**WHAT THIS TASK INVOLVES**
Reproduce each line of the material precisely.

**GIVEN INFORMATION**
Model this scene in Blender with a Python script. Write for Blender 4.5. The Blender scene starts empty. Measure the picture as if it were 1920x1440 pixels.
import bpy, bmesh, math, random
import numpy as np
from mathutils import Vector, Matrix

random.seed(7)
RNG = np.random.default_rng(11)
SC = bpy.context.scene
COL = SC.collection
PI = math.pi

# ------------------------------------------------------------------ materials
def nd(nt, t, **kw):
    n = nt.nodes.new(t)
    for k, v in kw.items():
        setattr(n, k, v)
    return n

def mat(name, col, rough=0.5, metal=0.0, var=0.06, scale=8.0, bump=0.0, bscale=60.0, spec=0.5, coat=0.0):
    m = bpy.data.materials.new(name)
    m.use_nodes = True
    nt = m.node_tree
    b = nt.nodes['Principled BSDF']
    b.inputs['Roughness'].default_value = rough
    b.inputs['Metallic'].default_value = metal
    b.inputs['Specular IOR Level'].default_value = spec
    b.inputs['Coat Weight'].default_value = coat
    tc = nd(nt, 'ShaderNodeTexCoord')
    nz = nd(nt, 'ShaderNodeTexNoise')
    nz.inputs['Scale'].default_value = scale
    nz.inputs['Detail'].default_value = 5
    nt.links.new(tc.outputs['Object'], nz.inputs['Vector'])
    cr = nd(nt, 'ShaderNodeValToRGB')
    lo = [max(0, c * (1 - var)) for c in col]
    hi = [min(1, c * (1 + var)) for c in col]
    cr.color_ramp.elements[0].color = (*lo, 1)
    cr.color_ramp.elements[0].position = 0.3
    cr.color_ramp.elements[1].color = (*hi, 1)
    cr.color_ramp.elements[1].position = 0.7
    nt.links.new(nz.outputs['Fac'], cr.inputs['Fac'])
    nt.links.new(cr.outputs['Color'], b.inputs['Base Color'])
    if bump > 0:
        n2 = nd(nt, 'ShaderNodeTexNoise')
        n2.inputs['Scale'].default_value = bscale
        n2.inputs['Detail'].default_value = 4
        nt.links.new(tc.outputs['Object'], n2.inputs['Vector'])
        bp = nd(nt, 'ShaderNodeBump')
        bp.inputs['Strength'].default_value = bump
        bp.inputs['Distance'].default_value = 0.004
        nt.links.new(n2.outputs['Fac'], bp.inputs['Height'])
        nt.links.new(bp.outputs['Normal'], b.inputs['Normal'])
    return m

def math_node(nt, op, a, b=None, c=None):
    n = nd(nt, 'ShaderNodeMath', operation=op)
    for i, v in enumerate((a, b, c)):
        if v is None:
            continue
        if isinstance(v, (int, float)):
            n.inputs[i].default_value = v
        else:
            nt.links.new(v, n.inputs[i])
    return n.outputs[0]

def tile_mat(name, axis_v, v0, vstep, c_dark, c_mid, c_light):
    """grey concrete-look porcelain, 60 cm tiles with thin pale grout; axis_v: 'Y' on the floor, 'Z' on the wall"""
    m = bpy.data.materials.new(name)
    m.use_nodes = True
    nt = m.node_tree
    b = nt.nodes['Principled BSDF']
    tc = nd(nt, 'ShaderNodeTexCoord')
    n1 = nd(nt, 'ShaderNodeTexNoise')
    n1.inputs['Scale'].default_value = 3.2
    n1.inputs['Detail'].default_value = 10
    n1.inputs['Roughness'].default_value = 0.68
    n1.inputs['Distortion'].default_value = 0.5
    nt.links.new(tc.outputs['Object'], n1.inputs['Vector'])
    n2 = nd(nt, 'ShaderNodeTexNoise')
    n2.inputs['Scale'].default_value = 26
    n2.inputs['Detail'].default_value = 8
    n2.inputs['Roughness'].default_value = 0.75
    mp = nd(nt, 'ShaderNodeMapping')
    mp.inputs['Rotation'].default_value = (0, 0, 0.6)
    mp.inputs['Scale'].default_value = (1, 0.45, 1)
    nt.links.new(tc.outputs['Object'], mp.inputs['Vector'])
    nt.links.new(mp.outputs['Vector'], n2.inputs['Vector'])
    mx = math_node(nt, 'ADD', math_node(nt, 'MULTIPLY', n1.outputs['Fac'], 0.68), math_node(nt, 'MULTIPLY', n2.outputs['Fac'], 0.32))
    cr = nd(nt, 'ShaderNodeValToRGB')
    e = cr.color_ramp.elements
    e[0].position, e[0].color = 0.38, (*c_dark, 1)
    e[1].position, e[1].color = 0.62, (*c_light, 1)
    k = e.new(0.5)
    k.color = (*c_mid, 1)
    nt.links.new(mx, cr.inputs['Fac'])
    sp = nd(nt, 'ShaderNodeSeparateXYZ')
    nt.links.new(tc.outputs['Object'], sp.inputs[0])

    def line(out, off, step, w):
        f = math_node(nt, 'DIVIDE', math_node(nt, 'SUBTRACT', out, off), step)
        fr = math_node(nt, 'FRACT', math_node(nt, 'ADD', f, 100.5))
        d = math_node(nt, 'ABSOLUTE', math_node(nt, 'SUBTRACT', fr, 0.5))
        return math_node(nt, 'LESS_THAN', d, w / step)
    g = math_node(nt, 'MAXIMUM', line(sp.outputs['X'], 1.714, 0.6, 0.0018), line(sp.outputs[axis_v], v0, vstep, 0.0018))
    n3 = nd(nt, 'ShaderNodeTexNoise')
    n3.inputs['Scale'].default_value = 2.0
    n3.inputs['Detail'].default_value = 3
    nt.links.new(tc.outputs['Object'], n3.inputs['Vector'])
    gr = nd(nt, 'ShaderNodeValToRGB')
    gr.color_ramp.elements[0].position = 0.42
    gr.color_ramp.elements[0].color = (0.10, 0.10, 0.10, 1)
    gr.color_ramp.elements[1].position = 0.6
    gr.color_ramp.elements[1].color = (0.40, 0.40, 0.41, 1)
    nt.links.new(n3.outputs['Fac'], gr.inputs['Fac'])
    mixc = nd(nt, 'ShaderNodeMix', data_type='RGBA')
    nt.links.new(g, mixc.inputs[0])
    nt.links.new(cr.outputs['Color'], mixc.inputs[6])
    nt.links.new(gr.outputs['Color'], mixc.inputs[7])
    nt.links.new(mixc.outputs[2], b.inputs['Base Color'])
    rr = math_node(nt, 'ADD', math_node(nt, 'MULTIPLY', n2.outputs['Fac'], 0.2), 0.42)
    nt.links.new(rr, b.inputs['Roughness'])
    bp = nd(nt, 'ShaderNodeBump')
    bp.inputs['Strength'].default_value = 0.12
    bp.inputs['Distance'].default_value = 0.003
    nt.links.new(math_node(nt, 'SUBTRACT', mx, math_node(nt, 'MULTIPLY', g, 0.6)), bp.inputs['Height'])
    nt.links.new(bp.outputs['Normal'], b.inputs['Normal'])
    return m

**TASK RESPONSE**
Model this scene in Blender with a Python script. Write for Blender 4.5. The Blender scene starts empty. Measure the picture as if it were 1920x1440 pixels.
import bpy, bmesh, math, random
import numpy as np
from mathutils import Vector, Matrix

random.seed(7)
RNG = np.random.default_rng(11)
SC = bpy.context.scene
COL = SC.collection
PI = math.pi

# ------------------------------------------------------------------ materials
def nd(nt, t, **kw):
    n = nt.nodes.new(t)
    for k, v in kw.items():
        setattr(n, k, v)
    return n

def mat(name, col, rough=0.5, metal=0.0, var=0.06, scale=8.0, bump=0.0, bscale=60.0, spec=0.5, coat=0.0):
    m = bpy.data.materials.new(name)
    m.use_nodes = True
    nt = m.node_tree
    b = nt.nodes['Principled BSDF']
    b.inputs['Roughness'].default_value = rough
    b.inputs['Metallic'].default_value = metal
    b.inputs['Specular IOR Level'].default_value = spec
    b.inputs['Coat Weight'].default_value = coat
    tc = nd(nt, 'ShaderNodeTexCoord')
    nz = nd(nt, 'ShaderNodeTexNoise')
    nz.inputs['Scale'].default_value = scale
    nz.inputs['Detail'].default_value = 5
    nt.links.new(tc.outputs['Object'], nz.inputs['Vector'])
    cr = nd(nt, 'ShaderNodeValToRGB')
    lo = [max(0, c * (1 - var)) for c in col]
    hi = [min(1, c * (1 + var)) for c in col]
    cr.color_ramp.elements[0].color = (*lo, 1)
    cr.color_ramp.elements[0].position = 0.3
    cr.color_ramp.elements[1].color = (*hi, 1)
    cr.color_ramp.elements[1].position = 0.7
    nt.links.new(nz.outputs['Fac'], cr.inputs['Fac'])
    nt.links.new(cr.outputs['Color'], b.inputs['Base Color'])
    if bump > 0:
        n2 = nd(nt, 'ShaderNodeTexNoise')
        n2.inputs['Scale'].default_value = bscale
        n2.inputs['Detail'].default_value = 4
        nt.links.new(tc.outputs['Object'], n2.inputs['Vector'])
        bp = nd(nt, 'ShaderNodeBump')
        bp.inputs['Strength'].default_value = bump
        bp.inputs['Distance'].default_value = 0.004
        nt.links.new(n2.outputs['Fac'], bp.inputs['Height'])
        nt.links.new(bp.outputs['Normal'], b.inputs['Normal'])
    return m

def math_node(nt, op, a, b=None, c=None):
    n = nd(nt, 'ShaderNodeMath', operation=op)
    for i, v in enumerate((a, b, c)):
        if v is None:
            continue
        if isinstance(v, (int, float)):
            n.inputs[i].default_value = v
        else:
            nt.links.new(v, n.inputs[i])
    return n.outputs[0]

def tile_mat(name, axis_v, v0, vstep, c_dark, c_mid, c_light):
    """grey concrete-look porcelain, 60 cm tiles with thin pale grout; axis_v: 'Y' on the floor, 'Z' on the wall"""
    m = bpy.data.materials.new(name)
    m.use_nodes = True
    nt = m.node_tree
    b = nt.nodes['Principled BSDF']
    tc = nd(nt, 'ShaderNodeTexCoord')
    n1 = nd(nt, 'ShaderNodeTexNoise')
    n1.inputs['Scale'].default_value = 3.2
    n1.inputs['Detail'].default_value = 10
    n1.inputs['Roughness'].default_value = 0.68
    n1.inputs['Distortion'].default_value = 0.5
    nt.links.new(tc.outputs['Object'], n1.inputs['Vector'])
    n2 = nd(nt, 'ShaderNodeTexNoise')
    n2.inputs['Scale'].default_value = 26
    n2.inputs['Detail'].default_value = 8
    n2.inputs['Roughness'].default_value = 0.75
    mp = nd(nt, 'ShaderNodeMapping')
    mp.inputs['Rotation'].default_value = (0, 0, 0.6)
    mp.inputs['Scale'].default_value = (1, 0.45, 1)
    nt.links.new(tc.outputs['Object'], mp.inputs['Vector'])
    nt.links.new(mp.outputs['Vector'], n2.inputs['Vector'])
    mx = math_node(nt, 'ADD', math_node(nt, 'MULTIPLY', n1.outputs['Fac'], 0.68), math_node(nt, 'MULTIPLY', n2.outputs['Fac'], 0.32))
    cr = nd(nt, 'ShaderNodeValToRGB')
    e = cr.color_ramp.elements
    e[0].position, e[0].color = 0.38, (*c_dark, 1)
    e[1].position, e[1].color = 0.62, (*c_light, 1)
    k = e.new(0.5)
    k.color = (*c_mid, 1)
    nt.links.new(mx, cr.inputs['Fac'])
    sp = nd(nt, 'ShaderNodeSeparateXYZ')
    nt.links.new(tc.outputs['Object'], sp.inputs[0])

    def line(out, off, step, w):
        f = math_node(nt, 'DIVIDE', math_node(nt, 'SUBTRACT', out, off), step)
        fr = math_node(nt, 'FRACT', math_node(nt, 'ADD', f, 100.5))
        d = math_node(nt, 'ABSOLUTE', math_node(nt, 'SUBTRACT', fr, 0.5))
        return math_node(nt, 'LESS_THAN', d, w / step)
    g = math_node(nt, 'MAXIMUM', line(sp.outputs['X'], 1.714, 0.6, 0.0018), line(sp.outputs[axis_v], v0, vstep, 0.0018))
    n3 = nd(nt, 'ShaderNodeTexNoise')
    n3.inputs['Scale'].default_value = 2.0
    n3.inputs['Detail'].default_value = 3
    nt.links.new(tc.outputs['Object'], n3.inputs['Vector'])
    gr = nd(nt, 'ShaderNodeValToRGB')
    gr.color_ramp.elements[0].position = 0.42
    gr.color_ramp.elements[0].color = (0.10, 0.10, 0.10, 1)
    gr.color_ramp.elements[1].position = 0.6
    gr.color_ramp.elements[1].color = (0.40, 0.40, 0.41, 1)
    nt.links.new(n3.outputs['Fac'], gr.inputs['Fac'])
    mixc = nd(nt, 'ShaderNodeMix', data_type='RGBA')
    nt.links.new(g, mixc.inputs[0])
    nt.links.new(cr.outputs['Color'], mixc.inputs[6])
    nt.links.new(gr.outputs['Color'], mixc.inputs[7])
    nt.links.new(mixc.outputs[2], b.inputs['Base Color'])
    rr = math_node(nt, 'ADD', math_node(nt, 'MULTIPLY', n2.outputs['Fac'], 0.2), 0.42)
    nt.links.new(rr, b.inputs['Roughness'])
    bp = nd(nt, 'ShaderNodeBump')
    bp.inputs['Strength'].default_value = 0.12
    bp.inputs['Distance'].default_value = 0.003
    nt.links.new(math_node(nt, 'SUBTRACT', mx, math_node(nt, 'MULTIPLY', g, 0.6)), bp.inputs['Height'])
    nt.links.new(bp.outputs['Normal'], b.inputs['Normal'])
    return m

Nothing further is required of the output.